Crustal structure of the eastern Qinling orogenic belt and implication for reactivation since the Cretaceous

- High resolution crustal model of Qinling is obtained by joint analysis of surface wave, receiver function, and gravity.
- Crustal low velocity and low Vp/Vs ratio of the Qinling indicates a felsic crust with the removal of mafic lower crust.
- A ~ 10 km high-velocity and -density layer beneath the central NCC with high Vp/Vs ratio suggests mafic underplating.

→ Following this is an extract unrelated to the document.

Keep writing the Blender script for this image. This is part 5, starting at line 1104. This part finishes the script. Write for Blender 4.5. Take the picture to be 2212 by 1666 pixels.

A high resolution crustal model of the eastern Qinling belt and central North China Craton (central NCC) is obtained along a N-S trending profile (corridor) by joint inversion of surface wave and receiver function. The NCC is one of the oldest cratons on Earth and the Qinling belt is the suture zone between the NCC and South China block (SCB). The Qinling belt is characterized by low crustal velocity (< 3.6 km/s) as well as low bulk Vp/Vs ratio (1.66-1.8), suggesting that the mid- to lower crust is predominantly felsic in composition, which could be the consequence of removal of mafic root by delamination in the past. The quartz-rich hence mechanically weak crust beneath the Qinling belt could be responsible for the strain focusing and significant reactivation since the Cretaceous. Beneath the central NCC, a ~ 10 km thick high-velocity layer (3.9-4.1 km/s) is observed just above the Moho, consistent with the regional high bulk Vp/Vs ratio (> 1.8). The forward gravity modeling supports the presence of a high-density layer (3.05 g/cm3) at the base of the crust beneath the central NCC. We propose that the high velocity in the lowermost crust beneath the central NCC is most likely due to the repeated mafic underplating, which also results in high crustal Vp/Vs ratio and is responsible for the rapid crustal uplift during the late Mesozoic.